On another day, Yara and I waited 40 minutes in Braamfontein during the morning rush hour to get a bus to Helen Joseph.  Usually we have our pick of four different routes, but in the 40 minutes, only two buses went by, and neither stopped for us.  That day it took me two hours to get from Killarney to Helen Joseph.

Also that week, Metrobus posted a letter from management apologizing for the December strike and providing a phone number to report service disruptions. Both Yara and I that day phoned to report our recent experiences and were told that the complaint person (yes, they have only one) was out of the office and did not have voicemail.  Such comedy!

So all of that is to say that things were bad in January.  Sloppy, unreliable, frustrating.  Well, how did they go one step further...strike!  Yep, starting last week, another strike was called.  But at first not all drivers were participating, and in trying out a new route due to the change, I encountered one of the most professional Metrobus drivers I've ever seen.  But I'm sure even he's not driving now, as there are no Metrobuses at all on the roads and I've heard that the strikers are intimidating those who continued driving and threatening violence. 

I typically have a lot of support for Metrobus and the drivers I ride with every day.  But I have absolutely no solidarity with this childish behavior and thuggery.  Dealing with changes in your job is part of having a job.  There are so many people in this city that rely on bus drivers, but the louche, entitled behavior that they've demonstrated in the past two months makes me think that a clean slate wouldn't be a bad idea, particularly when there are sooo many people who would be thrilled to earn an honest wage.

Metrobus corporate also is handling this terribly.  In addition to their genius customer service rep, their website often has surprisingly interesting features on events around town, particularly the evolving inner-city,  but good luck trying to find an update on the strike.

To get around, I've been experimenting with a mis-mesh of methods.  To Fourways in the mornings, it's usually Putco up Oxford Rd to the Gautrain bus (be sure to fill up that gold card in advance!).  On the way back, it's Putco from Fourways Mall, but they only go as far as Rosebank on Jan Smuts, so I walk from there.  I gotta give a shout-out to the driver Juke, who chatted with me for about 20 minutes before we departed the other day and was most amused to see, as he explained, a white woman on the bus to Soweto.  He used the time chatting to extol the virtues of having a black boyfriend and nominated himself for the role.
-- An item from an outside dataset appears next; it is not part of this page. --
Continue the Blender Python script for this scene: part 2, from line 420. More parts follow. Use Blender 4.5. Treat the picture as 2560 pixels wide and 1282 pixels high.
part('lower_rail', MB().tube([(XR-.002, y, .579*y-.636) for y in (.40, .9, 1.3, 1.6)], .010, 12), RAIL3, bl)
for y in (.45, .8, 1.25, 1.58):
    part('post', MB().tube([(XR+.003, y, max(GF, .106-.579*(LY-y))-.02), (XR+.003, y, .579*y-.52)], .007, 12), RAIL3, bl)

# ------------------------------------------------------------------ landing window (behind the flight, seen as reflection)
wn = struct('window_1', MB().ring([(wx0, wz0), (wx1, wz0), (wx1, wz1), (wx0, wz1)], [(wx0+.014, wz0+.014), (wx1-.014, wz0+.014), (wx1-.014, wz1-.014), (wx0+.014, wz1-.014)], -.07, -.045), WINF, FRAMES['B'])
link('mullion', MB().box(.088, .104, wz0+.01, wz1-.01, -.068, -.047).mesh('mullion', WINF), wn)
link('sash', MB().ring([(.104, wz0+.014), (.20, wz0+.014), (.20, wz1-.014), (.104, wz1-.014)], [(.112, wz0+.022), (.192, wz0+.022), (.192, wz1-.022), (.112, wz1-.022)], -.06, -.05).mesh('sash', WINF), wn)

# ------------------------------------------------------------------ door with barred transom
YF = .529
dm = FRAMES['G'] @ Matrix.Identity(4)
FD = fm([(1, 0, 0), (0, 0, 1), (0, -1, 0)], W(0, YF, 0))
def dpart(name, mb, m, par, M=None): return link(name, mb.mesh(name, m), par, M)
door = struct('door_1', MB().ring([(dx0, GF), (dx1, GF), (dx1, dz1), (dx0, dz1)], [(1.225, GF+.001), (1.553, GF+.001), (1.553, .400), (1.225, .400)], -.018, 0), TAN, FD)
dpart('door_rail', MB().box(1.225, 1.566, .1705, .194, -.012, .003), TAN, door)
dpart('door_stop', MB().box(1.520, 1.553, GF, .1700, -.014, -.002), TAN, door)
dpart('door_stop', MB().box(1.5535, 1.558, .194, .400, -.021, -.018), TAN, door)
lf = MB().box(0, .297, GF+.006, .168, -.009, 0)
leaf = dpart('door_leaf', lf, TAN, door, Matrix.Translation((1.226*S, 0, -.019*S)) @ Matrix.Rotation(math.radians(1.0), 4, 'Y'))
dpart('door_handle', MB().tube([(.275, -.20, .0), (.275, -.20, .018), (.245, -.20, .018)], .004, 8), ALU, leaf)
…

Today, it wasn't enough just to find the right bus: the Putco bus I was on actually broke down on Jan Smuts in Craighall, so I gave up waiting for another and walked the rest.  Fortunately I was in a great mood and the weather was idyllic, so I just put on my headphones and enjoyed it.  Sure it may have taken me 2 1/2 hours to get home from Fourways, but I still felt bad for the people in cars stuck in traffic.

Getting to Helen Joseph is even harder since it involves a transfer.  I think I'm going to have to experiment with minibus taxis.  Ay yi yi.  Last week, I just laced up my sneakers, pulled my hair back, threw my cinder block of a laptop into a backpack and walked the whole way -- an hour and a half.  It certainly beats waiting, that's for sure.  I may do that again tomorrow.  And it picked up on my first-ever walk from Killarney to Melville a few weeks ago, where I took a wrong turn and got lost in Richmond.  But now I know: from tony Westcliff Drive, don't forget to turn right at the pretty flowers and carry on.

Wednesday, February 2, 2011

Bus stop!

So, that's how you request a stop on the Metrobus.  You say clearly, "bus stop!"  I feel that this is worth sharing because I only realized that, oh, maybe four weeks ago and I've been taking the bus regularly now for, oh, seven months or so.  I'm used to buses in other cities where you push the button, pull the cord, even touch the magnetic strip to discreetly, perhaps passively, indicate a stop request.  Nope.  In that absence, I've sheepishly made my way to the front of the bus and shyly asked the driver for the next stop.  But then, out of nowhere a few weeks ago, it was everyone around me: "Bus stop!" "Bus stop!"  I thought, "How have I not known this before?!"  And of course almost every bus has a stop-indicator button -- never you mind that because you know it doesn't work and even if it did, that's not how things are done!  Things are done with "Bus stop!"...and now you know too!